◎ヨルダンのドローン攻撃で死亡した3人の陸軍予備役の帰還式に出席したバイデン氏はさらなる行動の開始を示唆した。
米ホワイトハウス、CIA長官の報告を受けるバイデン大統領(The White House .gov)

イラク軍は2日、同国とシリアの国境付近の町やその他の地域が軍機による空爆を受けていると発表した。

イラク軍の報道官は声明で、「この空爆は我が国の主権を侵害するものであり、中東を不測の事態に引きずり込む可能性がある」と述べた。

バイデン(Joe Biden)大統領はシリアとイラクに展開する親イラン勢力への攻撃計画を承認。
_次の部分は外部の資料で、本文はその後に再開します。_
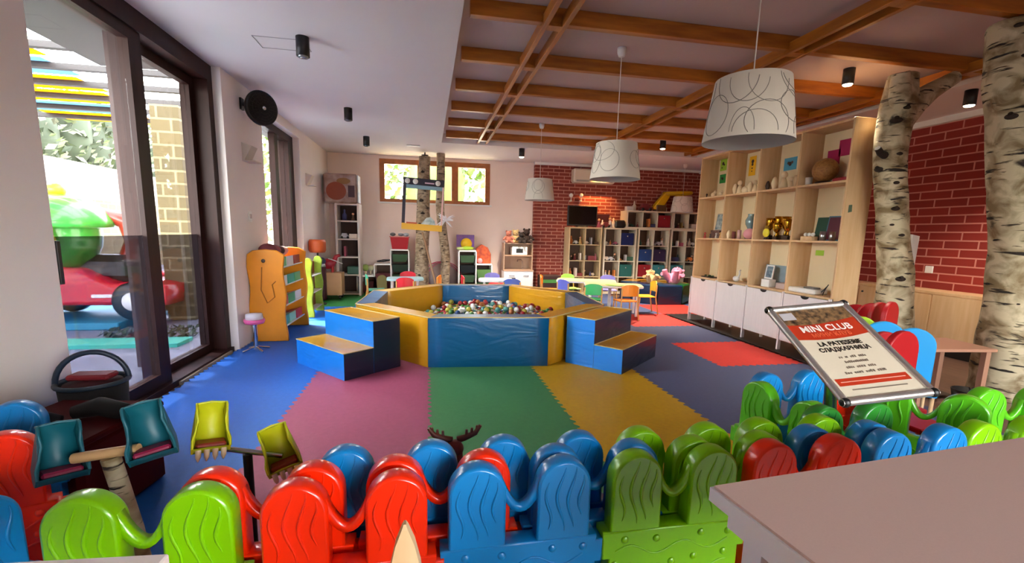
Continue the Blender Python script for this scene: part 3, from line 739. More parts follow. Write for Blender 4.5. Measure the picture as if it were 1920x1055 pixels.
# ceiling spots
GLOW = mat('spot_glow', 'ffe9c4', .3, emit=14); LENS = mat('spot_lens', '8f9296', .15, .6)
def spot(x, y, z, label, lit):
    t = T('ceiling_spotlight', label, 'spotlight', (x, y, z), group='black cylinder ceiling spotlights')
    MB().lathe([(0, 0), (.052, 0), (.052, -.15), (.046, -.15), (.044, -.13), (0, -.13)], n=24).build('housing', BLACKP, t)
    MB().lathe([(0, -.134), (.043, -.134), (.043, -.152), (.036, -.160), (0, -.163)], n=18).build('lens', GLOW if lit else LENS, t)
    if lit:
        l_ = bpy.data.objects.new('spot_light', bpy.data.lights.new('spot_light', 'SPOT')); COL.objects.link(l_); l_.parent = t
        l_.location = (0, 0, -.19); l_.data.energy = lit; l_.data.spot_size = R(95); l_.data.spot_blend = .8; l_.data.color = (1, .84, .66); l_.data.shadow_soft_size = .04
spot(-1.0, 4.25, 2.85, 'black ceiling spotlight on the white ceiling, nearest to the sliding door', 0)
spot(-1.0, 6.45, 2.85, 'black ceiling spotlight on the white ceiling, second from the front', 0)
spot(-1.0, 8.25, 2.85, 'black ceiling spotlight on the white ceiling nearest the back wall', 0)
spot(4.17, 4.15, 3.01, 'lit black ceiling spotlight left of the forked birch trunk', 130)
spot(5.45, 3.95, 2.85, 'lit black ceiling spotlight between the two birch trunks', 110)
spot(1.72, 8.5, 2.85, 'lit black ceiling spotlight at the far end before the brick pier', 430)
spot(4.15, 7.8, 3.01, 'lit black ceiling spotlight at the far end above the cube shelves', 520)
spot(4.17, 1.4, 3.01, 'lit black ceiling spotlight above the big table out of view', 90)
o = MB().box((0, 0, -.01), (.24, .05, .02), bev=.004).build('smoke_detector', WHITEP); o.location = P(775, 272, 2, 2.85); tag(o, 'flat white fitting on the white ceiling near the back window', 'ceiling fitting')
# ceiling hatch outline
h_ = MB(); c = P(530, 82, 2, 2.85)
for a, b, w_, d_2 in ((-.2, 0, .003, .25), (.2, 0, .005, .25), (0, .125, .4, .003), (0, -.125, .4, .003)): h_.box((a, b, -.002), (w_, d_2, .006))
o = h_.build('ceiling_hatch', mat('hatch_line', 'b0a8a6', .7)); o.location = c; tag(o, 'thin outlined access hatch in the white ceiling beside the near spotlight', 'hatch')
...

米中央軍は2日、計画に基づき、シリア・イラクのイラン民兵拠点に対する攻撃を開始したと明らかにした。

オースティン(Lloyd Austin)国防長官は声明で、「バイデン大統領の指示により、イラクとシリアの7つの施設を空爆した」と述べた。

またオースティン氏は、「これは始まりに過ぎず、バイデン大統領はイラン革命防衛隊(IRGC)と関連民兵の米軍・連合軍に対する攻撃の責任を追及するための行動を指示した。これは我々が選んだ時と場所で実施される」と強調した。

イラン政府の支援を受ける武装勢力は今週、シリア国境に近いヨルダンの米軍前哨基地をドローンで空爆。米兵3人が死亡、40人近くが負傷した

オースティン氏はイスラエル・ハマス紛争が中東を巻き込む戦争に発展することを望んでいないと述べる一方、「米国への攻撃は一切容認せず、厳しく対応する」とした。

「我々は米国、米国民の命、そして米国の利益を守るために必要なあらゆる行動を取る」

ヨルダンのドローン攻撃で死亡した3人の陸軍予備役の帰還式に出席したバイデン氏はさらなる行動の開始を示唆した。

バイデン氏は声明で攻撃が始まったと認め、「継続する」と強調した。

「今日の午後、私の指示により、米軍はイラク・シリアのIRGCと関連民兵を攻撃した。今後も、我々が選択した場所への攻撃を継続する」

そして最後に、「米国は中東でも世界のどこでも紛争を求めない。しかし、我々に危害を加えようとする全ての人に伝えておきたい。 もし米国民に危害を加えるなら、それに応じる」と述べた。

AP通信は米政府高官の話しとして、「米中央軍はシリアとイラクの拠点80カ所以上を空爆した」と伝えている。

イギリスのNGOシリア人権監視団は2日、アサド政権とつながりのあるイラン民兵の複数の拠点で爆発が確認され、数十人が死傷したという情報があると明らかにした。

共和党のタカ派はイラン領内を攻撃するようバイデン政権に圧力をかけている。

バイデン氏は報復を約束したものの、イラン領内への攻撃はイスラエル・ハマス紛争に端を発する中東の情勢悪化に拍車をかける可能性が高いため、控えるとみられる。